● **AIM**
Pictures are not part of the copy. Retype the lines from the first one through the line that contains "obj('latch_tongue', mb, M['steel'], root)".

============================================================

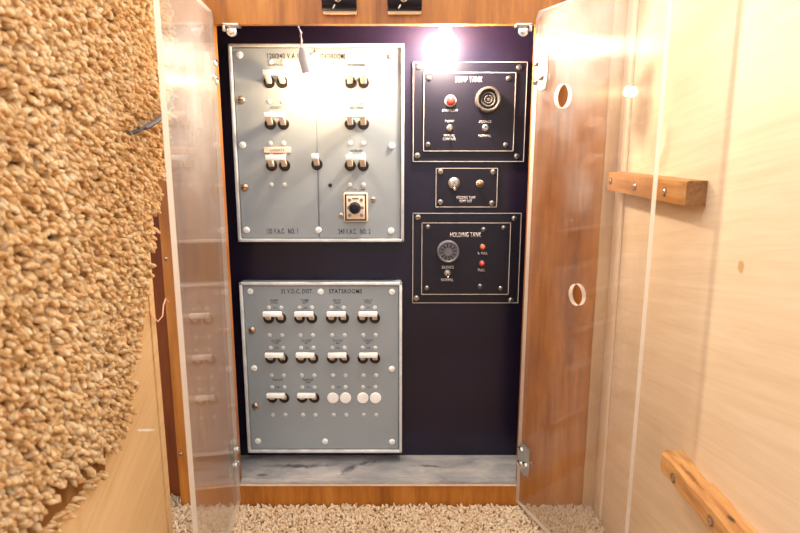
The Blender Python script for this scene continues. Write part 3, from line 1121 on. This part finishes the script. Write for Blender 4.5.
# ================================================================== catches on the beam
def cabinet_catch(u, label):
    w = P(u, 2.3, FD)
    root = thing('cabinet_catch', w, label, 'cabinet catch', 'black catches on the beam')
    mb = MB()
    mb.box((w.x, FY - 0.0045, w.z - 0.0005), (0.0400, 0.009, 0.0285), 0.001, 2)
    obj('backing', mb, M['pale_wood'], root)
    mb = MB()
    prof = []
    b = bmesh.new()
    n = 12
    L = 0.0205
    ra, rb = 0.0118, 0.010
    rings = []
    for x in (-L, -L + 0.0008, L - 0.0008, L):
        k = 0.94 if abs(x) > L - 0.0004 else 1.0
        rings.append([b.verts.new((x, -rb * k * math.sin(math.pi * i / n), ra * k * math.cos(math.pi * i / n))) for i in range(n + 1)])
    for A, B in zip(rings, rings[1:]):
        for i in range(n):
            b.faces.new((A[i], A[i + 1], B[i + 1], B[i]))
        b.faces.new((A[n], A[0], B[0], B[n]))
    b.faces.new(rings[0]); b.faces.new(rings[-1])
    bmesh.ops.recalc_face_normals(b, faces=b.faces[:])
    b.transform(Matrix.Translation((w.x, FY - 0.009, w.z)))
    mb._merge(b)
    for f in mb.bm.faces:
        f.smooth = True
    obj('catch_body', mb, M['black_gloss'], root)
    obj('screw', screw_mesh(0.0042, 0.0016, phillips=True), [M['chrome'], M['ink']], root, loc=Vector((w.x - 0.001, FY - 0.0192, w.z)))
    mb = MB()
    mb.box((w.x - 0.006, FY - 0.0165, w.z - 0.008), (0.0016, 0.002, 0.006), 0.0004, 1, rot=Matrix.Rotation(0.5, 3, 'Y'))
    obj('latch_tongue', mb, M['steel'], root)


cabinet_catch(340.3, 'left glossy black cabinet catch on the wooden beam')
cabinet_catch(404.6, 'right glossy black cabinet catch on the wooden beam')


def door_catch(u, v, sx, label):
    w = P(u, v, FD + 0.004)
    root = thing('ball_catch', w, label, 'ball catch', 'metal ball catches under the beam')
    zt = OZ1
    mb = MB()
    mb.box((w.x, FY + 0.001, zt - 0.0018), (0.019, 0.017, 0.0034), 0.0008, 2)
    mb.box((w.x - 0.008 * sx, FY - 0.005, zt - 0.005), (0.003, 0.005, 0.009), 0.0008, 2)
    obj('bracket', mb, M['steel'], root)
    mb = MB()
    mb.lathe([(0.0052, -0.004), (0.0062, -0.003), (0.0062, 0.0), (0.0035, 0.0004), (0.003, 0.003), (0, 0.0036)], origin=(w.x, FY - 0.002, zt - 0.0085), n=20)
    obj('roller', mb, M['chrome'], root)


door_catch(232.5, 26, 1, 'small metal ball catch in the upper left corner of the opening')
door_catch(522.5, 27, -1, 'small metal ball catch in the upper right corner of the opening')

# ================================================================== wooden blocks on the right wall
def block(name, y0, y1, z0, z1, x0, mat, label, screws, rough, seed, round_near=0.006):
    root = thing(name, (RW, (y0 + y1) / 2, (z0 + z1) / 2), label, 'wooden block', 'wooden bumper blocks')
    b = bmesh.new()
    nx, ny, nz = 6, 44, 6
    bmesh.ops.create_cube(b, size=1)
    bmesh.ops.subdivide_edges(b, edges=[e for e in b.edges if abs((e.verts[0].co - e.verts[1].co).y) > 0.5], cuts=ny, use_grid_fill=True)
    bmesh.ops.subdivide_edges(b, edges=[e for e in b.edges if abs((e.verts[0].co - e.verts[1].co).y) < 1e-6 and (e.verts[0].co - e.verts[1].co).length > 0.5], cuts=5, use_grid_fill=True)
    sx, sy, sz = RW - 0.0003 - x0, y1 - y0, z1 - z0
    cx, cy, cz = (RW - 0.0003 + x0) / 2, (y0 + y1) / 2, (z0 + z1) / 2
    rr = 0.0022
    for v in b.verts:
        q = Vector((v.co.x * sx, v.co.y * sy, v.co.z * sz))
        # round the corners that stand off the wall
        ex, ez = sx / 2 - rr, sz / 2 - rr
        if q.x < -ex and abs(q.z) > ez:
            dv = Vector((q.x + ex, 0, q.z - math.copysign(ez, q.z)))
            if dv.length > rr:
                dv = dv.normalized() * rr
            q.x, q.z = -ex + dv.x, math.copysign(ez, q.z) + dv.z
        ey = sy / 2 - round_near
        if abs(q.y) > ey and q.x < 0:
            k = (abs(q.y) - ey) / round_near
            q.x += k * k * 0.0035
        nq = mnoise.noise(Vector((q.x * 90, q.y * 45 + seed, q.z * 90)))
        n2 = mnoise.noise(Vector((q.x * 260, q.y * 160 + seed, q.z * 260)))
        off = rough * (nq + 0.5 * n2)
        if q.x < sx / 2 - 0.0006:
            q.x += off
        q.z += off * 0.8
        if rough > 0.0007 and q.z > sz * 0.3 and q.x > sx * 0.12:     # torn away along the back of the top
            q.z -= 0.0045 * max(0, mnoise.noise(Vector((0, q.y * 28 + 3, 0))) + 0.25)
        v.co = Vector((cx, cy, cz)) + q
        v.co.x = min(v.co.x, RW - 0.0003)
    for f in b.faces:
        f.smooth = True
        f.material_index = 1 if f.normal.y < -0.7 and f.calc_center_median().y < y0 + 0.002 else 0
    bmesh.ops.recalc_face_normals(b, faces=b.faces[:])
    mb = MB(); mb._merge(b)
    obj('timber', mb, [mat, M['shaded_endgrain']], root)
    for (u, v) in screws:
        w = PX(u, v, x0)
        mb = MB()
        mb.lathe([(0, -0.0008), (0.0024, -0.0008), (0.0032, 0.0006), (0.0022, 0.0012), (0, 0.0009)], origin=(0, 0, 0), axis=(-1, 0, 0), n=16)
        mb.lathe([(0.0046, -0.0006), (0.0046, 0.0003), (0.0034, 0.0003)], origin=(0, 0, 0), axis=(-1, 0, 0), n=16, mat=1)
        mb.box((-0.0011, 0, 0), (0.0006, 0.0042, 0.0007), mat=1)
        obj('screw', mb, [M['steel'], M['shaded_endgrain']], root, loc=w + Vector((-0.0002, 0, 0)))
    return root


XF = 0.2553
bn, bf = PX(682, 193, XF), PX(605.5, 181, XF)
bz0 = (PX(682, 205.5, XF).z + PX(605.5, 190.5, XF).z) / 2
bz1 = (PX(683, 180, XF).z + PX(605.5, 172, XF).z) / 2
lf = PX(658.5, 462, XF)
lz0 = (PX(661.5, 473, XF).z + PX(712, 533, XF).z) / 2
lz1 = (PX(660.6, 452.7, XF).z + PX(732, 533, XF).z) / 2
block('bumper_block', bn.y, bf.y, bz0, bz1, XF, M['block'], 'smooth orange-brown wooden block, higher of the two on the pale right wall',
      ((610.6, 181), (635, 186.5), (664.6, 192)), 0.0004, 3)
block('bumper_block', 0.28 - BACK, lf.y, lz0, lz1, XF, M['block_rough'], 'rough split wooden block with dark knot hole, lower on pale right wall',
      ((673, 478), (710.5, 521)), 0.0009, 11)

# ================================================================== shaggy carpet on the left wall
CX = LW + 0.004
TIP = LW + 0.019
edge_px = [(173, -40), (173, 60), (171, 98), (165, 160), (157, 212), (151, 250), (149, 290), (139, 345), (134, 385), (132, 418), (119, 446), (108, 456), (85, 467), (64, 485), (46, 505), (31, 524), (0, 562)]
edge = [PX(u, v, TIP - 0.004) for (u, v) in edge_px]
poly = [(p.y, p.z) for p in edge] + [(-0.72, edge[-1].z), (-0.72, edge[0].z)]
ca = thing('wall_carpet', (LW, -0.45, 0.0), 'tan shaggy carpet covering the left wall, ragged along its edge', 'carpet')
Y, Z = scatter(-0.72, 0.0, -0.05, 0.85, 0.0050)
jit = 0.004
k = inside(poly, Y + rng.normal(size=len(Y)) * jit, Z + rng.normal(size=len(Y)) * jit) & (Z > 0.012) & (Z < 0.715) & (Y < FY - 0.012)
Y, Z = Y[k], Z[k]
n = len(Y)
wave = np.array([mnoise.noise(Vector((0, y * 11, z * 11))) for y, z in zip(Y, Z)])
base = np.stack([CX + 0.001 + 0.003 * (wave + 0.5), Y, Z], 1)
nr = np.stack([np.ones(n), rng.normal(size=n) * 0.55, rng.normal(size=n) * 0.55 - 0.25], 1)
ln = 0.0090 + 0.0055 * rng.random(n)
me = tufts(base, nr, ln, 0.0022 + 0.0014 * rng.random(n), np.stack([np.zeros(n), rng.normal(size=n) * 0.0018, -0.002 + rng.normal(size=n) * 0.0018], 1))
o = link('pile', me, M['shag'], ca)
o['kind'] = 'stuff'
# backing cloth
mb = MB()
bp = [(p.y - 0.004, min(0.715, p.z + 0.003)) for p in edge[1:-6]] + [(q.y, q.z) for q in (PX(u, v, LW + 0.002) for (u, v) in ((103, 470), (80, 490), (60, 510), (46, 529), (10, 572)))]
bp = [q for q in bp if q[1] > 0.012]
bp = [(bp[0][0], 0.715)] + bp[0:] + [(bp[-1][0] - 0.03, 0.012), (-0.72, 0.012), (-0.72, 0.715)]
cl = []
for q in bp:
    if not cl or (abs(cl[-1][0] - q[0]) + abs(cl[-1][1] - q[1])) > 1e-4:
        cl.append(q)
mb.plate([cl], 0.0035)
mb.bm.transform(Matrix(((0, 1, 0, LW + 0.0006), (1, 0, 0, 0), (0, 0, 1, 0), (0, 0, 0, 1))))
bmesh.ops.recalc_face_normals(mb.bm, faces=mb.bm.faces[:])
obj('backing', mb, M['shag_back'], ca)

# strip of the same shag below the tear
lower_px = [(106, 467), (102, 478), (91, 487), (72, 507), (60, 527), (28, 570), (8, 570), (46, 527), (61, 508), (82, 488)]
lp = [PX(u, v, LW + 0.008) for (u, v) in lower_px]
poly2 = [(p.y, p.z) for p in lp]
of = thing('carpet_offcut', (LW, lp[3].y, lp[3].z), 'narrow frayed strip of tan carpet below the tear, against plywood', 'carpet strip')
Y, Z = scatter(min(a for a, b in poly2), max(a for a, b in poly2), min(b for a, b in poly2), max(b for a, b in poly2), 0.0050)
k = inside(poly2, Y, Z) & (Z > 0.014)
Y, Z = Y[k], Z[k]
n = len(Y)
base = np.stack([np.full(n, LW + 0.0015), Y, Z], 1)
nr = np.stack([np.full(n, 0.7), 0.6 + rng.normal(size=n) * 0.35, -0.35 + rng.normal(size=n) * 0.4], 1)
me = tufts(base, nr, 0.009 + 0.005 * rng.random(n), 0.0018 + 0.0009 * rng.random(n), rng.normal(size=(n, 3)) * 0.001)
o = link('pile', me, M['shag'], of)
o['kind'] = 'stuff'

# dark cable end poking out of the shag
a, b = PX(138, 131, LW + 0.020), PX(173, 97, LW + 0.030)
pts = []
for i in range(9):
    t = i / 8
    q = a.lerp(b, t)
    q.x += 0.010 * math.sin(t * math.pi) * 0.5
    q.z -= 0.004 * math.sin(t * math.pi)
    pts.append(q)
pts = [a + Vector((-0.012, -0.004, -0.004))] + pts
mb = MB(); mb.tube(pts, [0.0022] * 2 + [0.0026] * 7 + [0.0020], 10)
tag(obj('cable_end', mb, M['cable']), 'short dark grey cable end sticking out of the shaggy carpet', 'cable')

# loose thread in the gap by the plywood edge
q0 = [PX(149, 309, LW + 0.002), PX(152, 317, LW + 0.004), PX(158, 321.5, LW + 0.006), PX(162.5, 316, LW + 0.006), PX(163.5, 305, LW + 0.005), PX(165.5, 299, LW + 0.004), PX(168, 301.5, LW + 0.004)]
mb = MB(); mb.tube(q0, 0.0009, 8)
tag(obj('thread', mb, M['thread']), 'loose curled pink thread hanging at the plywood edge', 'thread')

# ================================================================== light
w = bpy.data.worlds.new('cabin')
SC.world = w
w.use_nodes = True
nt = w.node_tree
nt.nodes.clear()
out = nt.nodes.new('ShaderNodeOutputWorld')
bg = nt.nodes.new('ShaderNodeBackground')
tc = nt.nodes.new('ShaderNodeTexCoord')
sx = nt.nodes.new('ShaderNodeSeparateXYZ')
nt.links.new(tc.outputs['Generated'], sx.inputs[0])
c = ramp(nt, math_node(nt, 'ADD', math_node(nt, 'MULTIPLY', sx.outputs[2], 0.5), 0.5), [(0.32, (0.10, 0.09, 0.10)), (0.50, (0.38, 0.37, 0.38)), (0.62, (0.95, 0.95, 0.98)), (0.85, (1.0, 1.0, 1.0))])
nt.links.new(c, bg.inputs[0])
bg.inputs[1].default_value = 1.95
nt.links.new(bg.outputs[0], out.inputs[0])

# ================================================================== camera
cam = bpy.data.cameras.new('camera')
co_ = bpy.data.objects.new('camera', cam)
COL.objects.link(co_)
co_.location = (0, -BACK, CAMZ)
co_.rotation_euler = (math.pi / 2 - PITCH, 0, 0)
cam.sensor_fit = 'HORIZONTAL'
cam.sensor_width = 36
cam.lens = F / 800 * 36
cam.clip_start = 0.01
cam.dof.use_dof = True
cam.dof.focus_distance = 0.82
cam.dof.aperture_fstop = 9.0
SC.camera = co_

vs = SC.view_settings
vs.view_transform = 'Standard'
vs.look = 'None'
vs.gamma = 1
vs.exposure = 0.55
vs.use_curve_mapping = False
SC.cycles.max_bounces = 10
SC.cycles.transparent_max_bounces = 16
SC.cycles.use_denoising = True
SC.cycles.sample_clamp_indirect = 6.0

============================================================

● **THE RESULT**
The Blender Python script for this scene continues. Write part 3, from line 1121 on. This part finishes the script. Write for Blender 4.5.
# ================================================================== catches on the beam
def cabinet_catch(u, label):
    w = P(u, 2.3, FD)
    root = thing('cabinet_catch', w, label, 'cabinet catch', 'black catches on the beam')
    mb = MB()
    mb.box((w.x, FY - 0.0045, w.z - 0.0005), (0.0400, 0.009, 0.0285), 0.001, 2)
    obj('backing', mb, M['pale_wood'], root)
    mb = MB()
    prof = []
    b = bmesh.new()
    n = 12
    L = 0.0205
    ra, rb = 0.0118, 0.010
    rings = []
    for x in (-L, -L + 0.0008, L - 0.0008, L):
        k = 0.94 if abs(x) > L - 0.0004 else 1.0
        rings.append([b.verts.new((x, -rb * k * math.sin(math.pi * i / n), ra * k * math.cos(math.pi * i / n))) for i in range(n + 1)])
    for A, B in zip(rings, rings[1:]):
        for i in range(n):
            b.faces.new((A[i], A[i + 1], B[i + 1], B[i]))
        b.faces.new((A[n], A[0], B[0], B[n]))
    b.faces.new(rings[0]); b.faces.new(rings[-1])
    bmesh.ops.recalc_face_normals(b, faces=b.faces[:])
    b.transform(Matrix.Translation((w.x, FY - 0.009, w.z)))
    mb._merge(b)
    for f in mb.bm.faces:
        f.smooth = True
    obj('catch_body', mb, M['black_gloss'], root)
    obj('screw', screw_mesh(0.0042, 0.0016, phillips=True), [M['chrome'], M['ink']], root, loc=Vector((w.x - 0.001, FY - 0.0192, w.z)))
    mb = MB()
    mb.box((w.x - 0.006, FY - 0.0165, w.z - 0.008), (0.0016, 0.002, 0.006), 0.0004, 1, rot=Matrix.Rotation(0.5, 3, 'Y'))
    obj('latch_tongue', mb, M['steel'], root)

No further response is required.